§ **Task details**
Set the listing down unchanged, minus every embedded image.

§ **Data provided**
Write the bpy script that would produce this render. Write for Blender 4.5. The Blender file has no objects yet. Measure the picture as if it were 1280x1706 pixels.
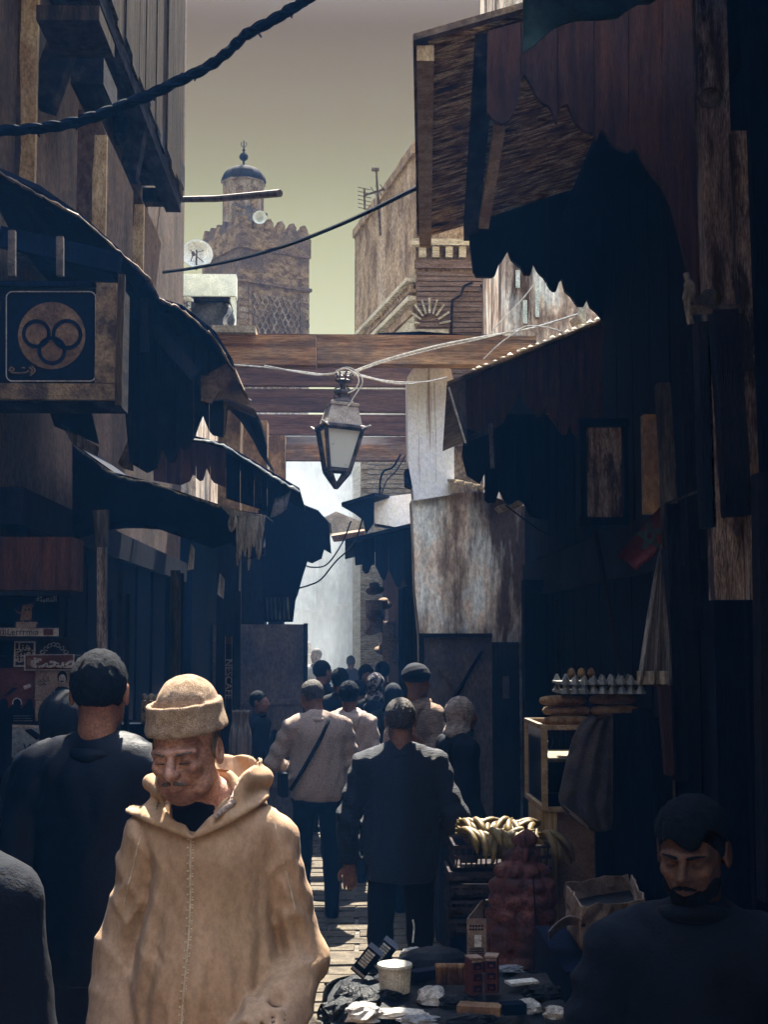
import bpy, math, random
import numpy as np
from mathutils import Vector, Matrix, Euler
random.seed(4)
rng = np.random.RandomState(4)
SC = bpy.context.scene
COL = SC.collection
rad = math.radians

# ---------------------------------------------------------------- camera
F = 2369.0
cd = bpy.data.cameras.new('camera')
cam = bpy.data.objects.new('camera', cd)
COL.objects.link(cam)
cd.sensor_fit = 'VERTICAL'; cd.sensor_height = 36; cd.lens = 50.0
cd.clip_start = 0.05; cd.clip_end = 600
cam.location = (0, 0, 1.95)
cam.rotation_euler = (rad(90 + 5.04), 0, rad(-1.572))
SC.camera = cam
CM = cam.rotation_euler.to_matrix()
C0 = Vector((0, 0, 1.95))

# ---------------------------------------------------------------- light
SUN_EL, SUN_AZ = 57.0, 4.0          # azimuth measured to the right of the alley
W = bpy.data.worlds.new('World'); SC.world = W; W.use_nodes = True
nt = W.node_tree; nt.nodes.clear()
out = nt.nodes.new('ShaderNodeOutputWorld'); bg = nt.nodes.new('ShaderNodeBackground')
sky = nt.nodes.new('ShaderNodeTexSky'); sky.sky_type = 'NISHITA'; sky.sun_disc = False
sky.sun_elevation = rad(SUN_EL); sky.sun_rotation = rad(SUN_AZ)
sky.air_density = 1.0; sky.dust_density = 1.0; sky.ozone_density = 1.0
tc = nt.nodes.new('ShaderNodeTexCoord'); sx = nt.nodes.new('ShaderNodeSeparateXYZ')
rp = nt.nodes.new('ShaderNodeValToRGB'); mx = nt.nodes.new('ShaderNodeMix'); mx.data_type = 'RGBA'; mx.blend_type = 'MULTIPLY'
mx.inputs[0].default_value = 1.0
nt.links.new(tc.outputs['Generated'], sx.inputs[0]); nt.links.new(sx.outputs['Z'], rp.inputs[0])
e = rp.color_ramp.elements
RAMP = [(0.0, (.112, .103, .056)), (0.213, (.0865, .0765, .0425)), (.273, (.066, .0570, .0285)), (.312, (.0490, .0400, .0192)), (.345, (.0400, .0295, .0148)), (.405, (.0275, .0178, .0098)), (.49, (.07, .06, .052)), (.60, (.33, .32, .33)), (.8, (.50, .53, .62)), (1.0, (.52, .58, .76))]  # sky above the frame made brighter than the visible band to light the shade
e[0].position = 0.0; e[0].color = (*RAMP[0][1], 1); e[1].position = 1.0; e[1].color = (*RAMP[-1][1], 1)
for pos, c in RAMP[1:-1]:
    k = e.new(pos); k.color = (*c, 1)
hz = nt.nodes.new('ShaderNodeMix'); hz.data_type = 'RGBA'; hz.inputs[0].default_value = .75
hz.inputs['B'].default_value = (6.2, 6.6, 6.8, 1); nt.links.new(sky.outputs[0], hz.inputs['A'])   # even haze tone all round, mixed in to add light from behind
nt.links.new(hz.outputs['Result'], mx.inputs['A']); nt.links.new(rp.outputs[0], mx.inputs['B'])
nt.links.new(mx.outputs['Result'], bg.inputs[0]); bg.inputs[1].default_value = 0.15
nt.links.new(bg.outputs[0], out.inputs[0])
sl = bpy.data.lights.new('sun', 'SUN'); sl.energy = 3.6; sl.angle = rad(0.5); sl.color = (1.0, 0.93, 0.80)
so = bpy.data.objects.new('sun', sl); COL.objects.link(so); so.location = (3, 8, 25)
el, az = rad(SUN_EL), rad(SUN_AZ)
sd = Vector((math.sin(az) * math.cos(el), math.cos(az) * math.cos(el), math.sin(el)))
so.rotation_euler = sd.to_track_quat('Z', 'Y').to_euler()
vs = SC.view_settings
vs.view_transform = 'Standard'; vs.look = 'None'; vs.exposure = 3.25; vs.gamma = 1; vs.use_curve_mapping = False
SC.cycles.volume_bounces = 0; SC.cycles.max_bounces = 6; SC.cycles.diffuse_bounces = 4; SC.cycles.transparent_max_bounces = 8
SC.cycles.volume_step_rate = 2.0

# ---------------------------------------------------------------- pixel rays -> points on real planes
def ray(px, py):
    return CM @ Vector(((px - 640) / F, -(py - 853) / F, -1))
def PY(px, py, Y): d = ray(px, py); return C0 + d * (Y / d.y)
def PX(px, py, X): d = ray(px, py); return C0 + d * (X / d.x)
def PZ(px, py, z): d = ray(px, py); return C0 + d * ((z - 1.95) / d.z)

# ---------------------------------------------------------------- objects
ORG = {}
def tag(o, label=None, cat=None, group=None, kind=None):
    if label: o['label'] = label
    if cat: o['category'] = cat
    if group: o['group'] = group
    if kind: o['kind'] = kind
    return o
def thing(name, label, cat, loc, group=None, rz=0.0):
    o = bpy.data.objects.new(name, None); COL.objects.link(o)
    o.empty_display_size = 0.1
    o.location = loc; o.rotation_euler = (0, 0, rz)
    ORG[o.name] = Vector(loc)
    return tag(o, label, cat, group)
def link(name, me, parent=None, loc=(0, 0, 0), rot=(0, 0, 0)):
    o = bpy.data.objects.new(name, me); COL.objects.link(o)
    o.parent = parent; o.location = loc; o.rotation_euler = rot
    ORG[o.name] = ORG[parent.name] if parent else Vector(loc)
    return o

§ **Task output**
Write the bpy script that would produce this render. Write for Blender 4.5. The Blender file has no objects yet. Measure the picture as if it were 1280x1706 pixels.
import bpy, math, random
import numpy as np
from mathutils import Vector, Matrix, Euler
random.seed(4)
rng = np.random.RandomState(4)
SC = bpy.context.scene
COL = SC.collection
rad = math.radians

# ---------------------------------------------------------------- camera
F = 2369.0
cd = bpy.data.cameras.new('camera')
cam = bpy.data.objects.new('camera', cd)
COL.objects.link(cam)
cd.sensor_fit = 'VERTICAL'; cd.sensor_height = 36; cd.lens = 50.0
cd.clip_start = 0.05; cd.clip_end = 600
cam.location = (0, 0, 1.95)
cam.rotation_euler = (rad(90 + 5.04), 0, rad(-1.572))
SC.camera = cam
CM = cam.rotation_euler.to_matrix()
C0 = Vector((0, 0, 1.95))

# ---------------------------------------------------------------- light
SUN_EL, SUN_AZ = 57.0, 4.0          # azimuth measured to the right of the alley
W = bpy.data.worlds.new('World'); SC.world = W; W.use_nodes = True
nt = W.node_tree; nt.nodes.clear()
out = nt.nodes.new('ShaderNodeOutputWorld'); bg = nt.nodes.new('ShaderNodeBackground')
sky = nt.nodes.new('ShaderNodeTexSky'); sky.sky_type = 'NISHITA'; sky.sun_disc = False
sky.sun_elevation = rad(SUN_EL); sky.sun_rotation = rad(SUN_AZ)
sky.air_density = 1.0; sky.dust_density = 1.0; sky.ozone_density = 1.0
tc = nt.nodes.new('ShaderNodeTexCoord'); sx = nt.nodes.new('ShaderNodeSeparateXYZ')
rp = nt.nodes.new('ShaderNodeValToRGB'); mx = nt.nodes.new('ShaderNodeMix'); mx.data_type = 'RGBA'; mx.blend_type = 'MULTIPLY'
mx.inputs[0].default_value = 1.0
nt.links.new(tc.outputs['Generated'], sx.inputs[0]); nt.links.new(sx.outputs['Z'], rp.inputs[0])
e = rp.color_ramp.elements
RAMP = [(0.0, (.112, .103, .056)), (0.213, (.0865, .0765, .0425)), (.273, (.066, .0570, .0285)), (.312, (.0490, .0400, .0192)), (.345, (.0400, .0295, .0148)), (.405, (.0275, .0178, .0098)), (.49, (.07, .06, .052)), (.60, (.33, .32, .33)), (.8, (.50, .53, .62)), (1.0, (.52, .58, .76))]  # sky above the frame made brighter than the visible band to light the shade
e[0].position = 0.0; e[0].color = (*RAMP[0][1], 1); e[1].position = 1.0; e[1].color = (*RAMP[-1][1], 1)
for pos, c in RAMP[1:-1]:
    k = e.new(pos); k.color = (*c, 1)
hz = nt.nodes.new('ShaderNodeMix'); hz.data_type = 'RGBA'; hz.inputs[0].default_value = .75
hz.inputs['B'].default_value = (6.2, 6.6, 6.8, 1); nt.links.new(sky.outputs[0], hz.inputs['A'])   # even haze tone all round, mixed in to add light from behind
nt.links.new(hz.outputs['Result'], mx.inputs['A']); nt.links.new(rp.outputs[0], mx.inputs['B'])
nt.links.new(mx.outputs['Result'], bg.inputs[0]); bg.inputs[1].default_value = 0.15
nt.links.new(bg.outputs[0], out.inputs[0])
sl = bpy.data.lights.new('sun', 'SUN'); sl.energy = 3.6; sl.angle = rad(0.5); sl.color = (1.0, 0.93, 0.80)
so = bpy.data.objects.new('sun', sl); COL.objects.link(so); so.location = (3, 8, 25)
el, az = rad(SUN_EL), rad(SUN_AZ)
sd = Vector((math.sin(az) * math.cos(el), math.cos(az) * math.cos(el), math.sin(el)))
so.rotation_euler = sd.to_track_quat('Z', 'Y').to_euler()
vs = SC.view_settings
vs.view_transform = 'Standard'; vs.look = 'None'; vs.exposure = 3.25; vs.gamma = 1; vs.use_curve_mapping = False
SC.cycles.volume_bounces = 0; SC.cycles.max_bounces = 6; SC.cycles.diffuse_bounces = 4; SC.cycles.transparent_max_bounces = 8
SC.cycles.volume_step_rate = 2.0

# ---------------------------------------------------------------- pixel rays -> points on real planes
def ray(px, py):
    return CM @ Vector(((px - 640) / F, -(py - 853) / F, -1))
def PY(px, py, Y): d = ray(px, py); return C0 + d * (Y / d.y)
def PX(px, py, X): d = ray(px, py); return C0 + d * (X / d.x)
def PZ(px, py, z): d = ray(px, py); return C0 + d * ((z - 1.95) / d.z)

# ---------------------------------------------------------------- objects
ORG = {}
def tag(o, label=None, cat=None, group=None, kind=None):
    if label: o['label'] = label
    if cat: o['category'] = cat
    if group: o['group'] = group
    if kind: o['kind'] = kind
    return o
def thing(name, label, cat, loc, group=None, rz=0.0):
    o = bpy.data.objects.new(name, None); COL.objects.link(o)
    o.empty_display_size = 0.1
    o.location = loc; o.rotation_euler = (0, 0, rz)
    ORG[o.name] = Vector(loc)
    return tag(o, label, cat, group)
def link(name, me, parent=None, loc=(0, 0, 0), rot=(0, 0, 0)):
    o = bpy.data.objects.new(name, me); COL.objects.link(o)
    o.parent = parent; o.location = loc; o.rotation_euler = rot
    ORG[o.name] = ORG[parent.name] if parent else Vector(loc)
    return o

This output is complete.